Are More Arguments Always Better?

March 9, 2015

By Marie Komori

Published in the Journal of Personality and Social Psychology in 2007, Ying Zhang, Ayelet Fishbach, and Arie Kruglanski conducted six studies on how additional reasons, or arguments, for an action can undermine the perceived effectiveness of the action’s purpose. In what they call the Dilution Model, having multiple arguments for a behavior may maximize gains from that behavior, but multiple arguments may also decrease the strength of, or “dilute,” the association between the arguments and the goal of the behavior, and therefore reduce the instrumentality of the behavior. In applying this concept to my research on reducing meat consumption for the benefit of the environment (in terms of energy use and emissions produced), according to the Dilution Model, having multiple arguments for reducing meat consumption may reduce the instrumentality of the goal – in this case, benefiting the environment.

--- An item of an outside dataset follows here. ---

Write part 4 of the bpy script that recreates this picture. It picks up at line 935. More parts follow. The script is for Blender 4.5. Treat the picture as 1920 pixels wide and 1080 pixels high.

I have applied the Dilution Model to my research by measuring the difference in effectiveness of arguments when either one or two arguments were presented for reducing meat consumption. I also took into account the nature of the arguments and whether the similarity of these natures affected the effectiveness of the arguments. For example, if two arguments of the same nature (e.g. environment) for reducing meat consumption are presented, does the persuasiveness of the two arguments “average out” or “stack up”? I hypothesized that the effectiveness of two, homogeneous arguments would “stack up,” while two, heterogeneous arguments (e.g. environment and health) would “average out.” Furthermore, I hypothesized that when two arguments “averaged out,” the effectiveness would be similar to the effectiveness of each arguments by themselves. Therefore, I expected that multiple, heterogeneous arguments would be more effective than multiple, homogeneous arguments as well as single arguments, where the “effectiveness” of arguments were defined as the participants’ perceived persuasiveness of the arguments and behavioral intent to reduce meat consumption.

 The results from the most recent design of this research showed mixed results in that the expected trend was present, but with insignificant differences between the effectiveness. When analyzing the data, I also took into account participants’ prior knowledge of the arguments: the expected trend was present among participants with no prior knowledge. In light of these results, I will conduct one more design of this research in which I will present 3 homogeneous or heterogeneous arguments for reducing meat consumption. The nature of the arguments will consist of environmental, health, and animal welfare. My hope is that the difference between single and three arguments will be more emphasized than before where I presented one or two arguments.